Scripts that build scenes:

<<<<

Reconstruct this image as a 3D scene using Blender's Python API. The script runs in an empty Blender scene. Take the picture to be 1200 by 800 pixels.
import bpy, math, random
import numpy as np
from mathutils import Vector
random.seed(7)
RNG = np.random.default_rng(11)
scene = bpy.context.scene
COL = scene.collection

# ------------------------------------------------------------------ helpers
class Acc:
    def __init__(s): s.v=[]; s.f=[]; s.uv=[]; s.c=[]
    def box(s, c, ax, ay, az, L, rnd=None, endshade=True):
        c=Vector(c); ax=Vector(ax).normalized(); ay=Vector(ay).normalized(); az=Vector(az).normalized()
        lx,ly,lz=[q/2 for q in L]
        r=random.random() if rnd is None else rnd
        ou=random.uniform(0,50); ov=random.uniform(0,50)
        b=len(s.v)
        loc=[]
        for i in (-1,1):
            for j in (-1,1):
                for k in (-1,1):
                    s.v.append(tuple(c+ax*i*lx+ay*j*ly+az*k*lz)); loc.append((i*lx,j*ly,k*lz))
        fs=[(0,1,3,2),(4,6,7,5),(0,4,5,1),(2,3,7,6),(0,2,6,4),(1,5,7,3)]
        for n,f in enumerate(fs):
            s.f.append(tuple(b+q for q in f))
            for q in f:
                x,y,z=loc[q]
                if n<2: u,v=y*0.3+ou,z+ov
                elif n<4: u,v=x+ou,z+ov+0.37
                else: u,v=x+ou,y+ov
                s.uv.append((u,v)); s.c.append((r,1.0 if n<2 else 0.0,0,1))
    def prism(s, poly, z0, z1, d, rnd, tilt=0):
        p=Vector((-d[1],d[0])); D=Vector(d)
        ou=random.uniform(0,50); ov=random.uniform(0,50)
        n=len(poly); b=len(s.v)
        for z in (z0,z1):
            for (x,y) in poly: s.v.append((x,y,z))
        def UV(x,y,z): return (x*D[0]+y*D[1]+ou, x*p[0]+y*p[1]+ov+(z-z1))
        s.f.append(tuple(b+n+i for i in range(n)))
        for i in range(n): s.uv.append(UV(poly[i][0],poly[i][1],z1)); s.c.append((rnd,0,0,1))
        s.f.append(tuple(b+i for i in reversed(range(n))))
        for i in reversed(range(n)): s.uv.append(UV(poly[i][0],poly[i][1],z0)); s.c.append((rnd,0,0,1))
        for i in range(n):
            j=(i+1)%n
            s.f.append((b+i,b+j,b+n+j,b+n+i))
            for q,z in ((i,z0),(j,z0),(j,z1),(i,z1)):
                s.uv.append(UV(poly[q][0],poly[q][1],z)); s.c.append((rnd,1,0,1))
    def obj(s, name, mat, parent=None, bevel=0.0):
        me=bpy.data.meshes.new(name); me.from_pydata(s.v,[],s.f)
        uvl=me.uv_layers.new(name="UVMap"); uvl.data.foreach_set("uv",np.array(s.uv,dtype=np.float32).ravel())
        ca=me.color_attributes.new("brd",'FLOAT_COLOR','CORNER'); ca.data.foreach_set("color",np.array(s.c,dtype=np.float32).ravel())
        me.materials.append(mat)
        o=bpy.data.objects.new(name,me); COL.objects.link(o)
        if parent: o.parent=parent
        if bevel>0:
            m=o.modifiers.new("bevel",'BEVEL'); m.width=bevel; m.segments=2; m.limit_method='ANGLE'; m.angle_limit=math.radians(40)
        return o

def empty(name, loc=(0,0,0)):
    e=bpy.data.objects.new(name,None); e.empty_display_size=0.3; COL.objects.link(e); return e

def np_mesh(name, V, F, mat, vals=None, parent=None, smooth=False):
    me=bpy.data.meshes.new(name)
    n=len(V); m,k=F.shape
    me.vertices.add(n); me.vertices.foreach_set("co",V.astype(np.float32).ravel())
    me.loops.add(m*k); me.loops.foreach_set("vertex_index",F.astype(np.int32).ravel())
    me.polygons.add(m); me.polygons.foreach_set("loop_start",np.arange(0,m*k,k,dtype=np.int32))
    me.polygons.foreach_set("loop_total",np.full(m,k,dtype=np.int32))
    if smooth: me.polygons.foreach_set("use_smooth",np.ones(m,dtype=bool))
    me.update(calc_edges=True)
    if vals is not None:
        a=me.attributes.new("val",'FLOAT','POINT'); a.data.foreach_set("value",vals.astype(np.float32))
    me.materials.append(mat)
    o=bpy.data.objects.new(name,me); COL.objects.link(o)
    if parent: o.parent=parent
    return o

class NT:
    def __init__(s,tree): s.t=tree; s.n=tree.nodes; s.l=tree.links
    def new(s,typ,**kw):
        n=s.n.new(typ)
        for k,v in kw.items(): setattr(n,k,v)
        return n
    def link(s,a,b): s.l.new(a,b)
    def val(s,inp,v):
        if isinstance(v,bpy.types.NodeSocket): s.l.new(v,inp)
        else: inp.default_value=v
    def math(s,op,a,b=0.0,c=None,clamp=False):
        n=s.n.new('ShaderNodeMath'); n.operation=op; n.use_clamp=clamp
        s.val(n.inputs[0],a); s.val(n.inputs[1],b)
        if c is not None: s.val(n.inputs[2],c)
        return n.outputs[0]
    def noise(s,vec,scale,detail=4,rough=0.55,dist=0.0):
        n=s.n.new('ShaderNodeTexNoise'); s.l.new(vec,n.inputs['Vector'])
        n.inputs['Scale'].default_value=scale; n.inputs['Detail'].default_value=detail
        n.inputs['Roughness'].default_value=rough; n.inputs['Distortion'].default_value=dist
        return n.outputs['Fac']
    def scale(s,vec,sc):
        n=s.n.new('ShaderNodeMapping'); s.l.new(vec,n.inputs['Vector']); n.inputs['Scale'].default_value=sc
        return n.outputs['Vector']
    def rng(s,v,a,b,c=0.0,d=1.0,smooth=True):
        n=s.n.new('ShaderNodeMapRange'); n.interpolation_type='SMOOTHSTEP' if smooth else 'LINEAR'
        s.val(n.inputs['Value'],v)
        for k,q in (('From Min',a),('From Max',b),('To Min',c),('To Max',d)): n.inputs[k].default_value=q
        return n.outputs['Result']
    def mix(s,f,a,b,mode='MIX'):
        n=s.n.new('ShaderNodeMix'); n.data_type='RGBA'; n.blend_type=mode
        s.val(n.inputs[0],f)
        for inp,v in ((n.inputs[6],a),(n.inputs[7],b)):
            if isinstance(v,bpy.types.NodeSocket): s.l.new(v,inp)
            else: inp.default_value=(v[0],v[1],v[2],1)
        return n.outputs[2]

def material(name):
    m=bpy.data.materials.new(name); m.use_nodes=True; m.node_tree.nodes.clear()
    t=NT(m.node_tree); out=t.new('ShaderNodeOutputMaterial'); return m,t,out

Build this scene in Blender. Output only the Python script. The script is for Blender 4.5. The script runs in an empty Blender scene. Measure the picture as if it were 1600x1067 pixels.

>>>>

▸ **Set exercise**: Extract every entry above as it appears.

▸ **Solved exercise**:
Reconstruct this image as a 3D scene using Blender's Python API. The script runs in an empty Blender scene. Take the picture to be 1200 by 800 pixels.
import bpy, math, random
import numpy as np
from mathutils import Vector
random.seed(7)
RNG = np.random.default_rng(11)
scene = bpy.context.scene
COL = scene.collection

# ------------------------------------------------------------------ helpers
class Acc:
    def __init__(s): s.v=[]; s.f=[]; s.uv=[]; s.c=[]
    def box(s, c, ax, ay, az, L, rnd=None, endshade=True):
        c=Vector(c); ax=Vector(ax).normalized(); ay=Vector(ay).normalized(); az=Vector(az).normalized()
        lx,ly,lz=[q/2 for q in L]
        r=random.random() if rnd is None else rnd
        ou=random.uniform(0,50); ov=random.uniform(0,50)
        b=len(s.v)
        loc=[]
        for i in (-1,1):
            for j in (-1,1):
                for k in (-1,1):
                    s.v.append(tuple(c+ax*i*lx+ay*j*ly+az*k*lz)); loc.append((i*lx,j*ly,k*lz))
        fs=[(0,1,3,2),(4,6,7,5),(0,4,5,1),(2,3,7,6),(0,2,6,4),(1,5,7,3)]
        for n,f in enumerate(fs):
            s.f.append(tuple(b+q for q in f))
            for q in f:
                x,y,z=loc[q]
                if n<2: u,v=y*0.3+ou,z+ov
                elif n<4: u,v=x+ou,z+ov+0.37
                else: u,v=x+ou,y+ov
                s.uv.append((u,v)); s.c.append((r,1.0 if n<2 else 0.0,0,1))
    def prism(s, poly, z0, z1, d, rnd, tilt=0):
        p=Vector((-d[1],d[0])); D=Vector(d)
        ou=random.uniform(0,50); ov=random.uniform(0,50)
        n=len(poly); b=len(s.v)
        for z in (z0,z1):
            for (x,y) in poly: s.v.append((x,y,z))
        def UV(x,y,z): return (x*D[0]+y*D[1]+ou, x*p[0]+y*p[1]+ov+(z-z1))
        s.f.append(tuple(b+n+i for i in range(n)))
        for i in range(n): s.uv.append(UV(poly[i][0],poly[i][1],z1)); s.c.append((rnd,0,0,1))
        s.f.append(tuple(b+i for i in reversed(range(n))))
        for i in reversed(range(n)): s.uv.append(UV(poly[i][0],poly[i][1],z0)); s.c.append((rnd,0,0,1))
        for i in range(n):
            j=(i+1)%n
            s.f.append((b+i,b+j,b+n+j,b+n+i))
            for q,z in ((i,z0),(j,z0),(j,z1),(i,z1)):
                s.uv.append(UV(poly[q][0],poly[q][1],z)); s.c.append((rnd,1,0,1))
    def obj(s, name, mat, parent=None, bevel=0.0):
        me=bpy.data.meshes.new(name); me.from_pydata(s.v,[],s.f)
        uvl=me.uv_layers.new(name="UVMap"); uvl.data.foreach_set("uv",np.array(s.uv,dtype=np.float32).ravel())
        ca=me.color_attributes.new("brd",'FLOAT_COLOR','CORNER'); ca.data.foreach_set("color",np.array(s.c,dtype=np.float32).ravel())
        me.materials.append(mat)
        o=bpy.data.objects.new(name,me); COL.objects.link(o)
        if parent: o.parent=parent
        if bevel>0:
            m=o.modifiers.new("bevel",'BEVEL'); m.width=bevel; m.segments=2; m.limit_method='ANGLE'; m.angle_limit=math.radians(40)
        return o

def empty(name, loc=(0,0,0)):
    e=bpy.data.objects.new(name,None); e.empty_display_size=0.3; COL.objects.link(e); return e

def np_mesh(name, V, F, mat, vals=None, parent=None, smooth=False):
    me=bpy.data.meshes.new(name)
    n=len(V); m,k=F.shape
    me.vertices.add(n); me.vertices.foreach_set("co",V.astype(np.float32).ravel())
    me.loops.add(m*k); me.loops.foreach_set("vertex_index",F.astype(np.int32).ravel())
    me.polygons.add(m); me.polygons.foreach_set("loop_start",np.arange(0,m*k,k,dtype=np.int32))
    me.polygons.foreach_set("loop_total",np.full(m,k,dtype=np.int32))
    if smooth: me.polygons.foreach_set("use_smooth",np.ones(m,dtype=bool))
    me.update(calc_edges=True)
    if vals is not None:
        a=me.attributes.new("val",'FLOAT','POINT'); a.data.foreach_set("value",vals.astype(np.float32))
    me.materials.append(mat)
    o=bpy.data.objects.new(name,me); COL.objects.link(o)
    if parent: o.parent=parent
    return o

class NT:
    def __init__(s,tree): s.t=tree; s.n=tree.nodes; s.l=tree.links
    def new(s,typ,**kw):
        n=s.n.new(typ)
        for k,v in kw.items(): setattr(n,k,v)
        return n
    def link(s,a,b): s.l.new(a,b)
    def val(s,inp,v):
        if isinstance(v,bpy.types.NodeSocket): s.l.new(v,inp)
        else: inp.default_value=v
    def math(s,op,a,b=0.0,c=None,clamp=False):
        n=s.n.new('ShaderNodeMath'); n.operation=op; n.use_clamp=clamp
        s.val(n.inputs[0],a); s.val(n.inputs[1],b)
        if c is not None: s.val(n.inputs[2],c)
        return n.outputs[0]
    def noise(s,vec,scale,detail=4,rough=0.55,dist=0.0):
        n=s.n.new('ShaderNodeTexNoise'); s.l.new(vec,n.inputs['Vector'])
        n.inputs['Scale'].default_value=scale; n.inputs['Detail'].default_value=detail
        n.inputs['Roughness'].default_value=rough; n.inputs['Distortion'].default_value=dist
        return n.outputs['Fac']
    def scale(s,vec,sc):
        n=s.n.new('ShaderNodeMapping'); s.l.new(vec,n.inputs['Vector']); n.inputs['Scale'].default_value=sc
        return n.outputs['Vector']
    def rng(s,v,a,b,c=0.0,d=1.0,smooth=True):
        n=s.n.new('ShaderNodeMapRange'); n.interpolation_type='SMOOTHSTEP' if smooth else 'LINEAR'
        s.val(n.inputs['Value'],v)
        for k,q in (('From Min',a),('From Max',b),('To Min',c),('To Max',d)): n.inputs[k].default_value=q
        return n.outputs['Result']
    def mix(s,f,a,b,mode='MIX'):
        n=s.n.new('ShaderNodeMix'); n.data_type='RGBA'; n.blend_type=mode
        s.val(n.inputs[0],f)
        for inp,v in ((n.inputs[6],a),(n.inputs[7],b)):
            if isinstance(v,bpy.types.NodeSocket): s.l.new(v,inp)
            else: inp.default_value=(v[0],v[1],v[2],1)
        return n.outputs[2]

def material(name):
    m=bpy.data.materials.new(name); m.use_nodes=True; m.node_tree.nodes.clear()
    t=NT(m.node_tree); out=t.new('ShaderNodeOutputMaterial'); return m,t,out

Build this scene in Blender. Output only the Python script. The script is for Blender 4.5. The script runs in an empty Blender scene. Measure the picture as if it were 1600x1067 pixels.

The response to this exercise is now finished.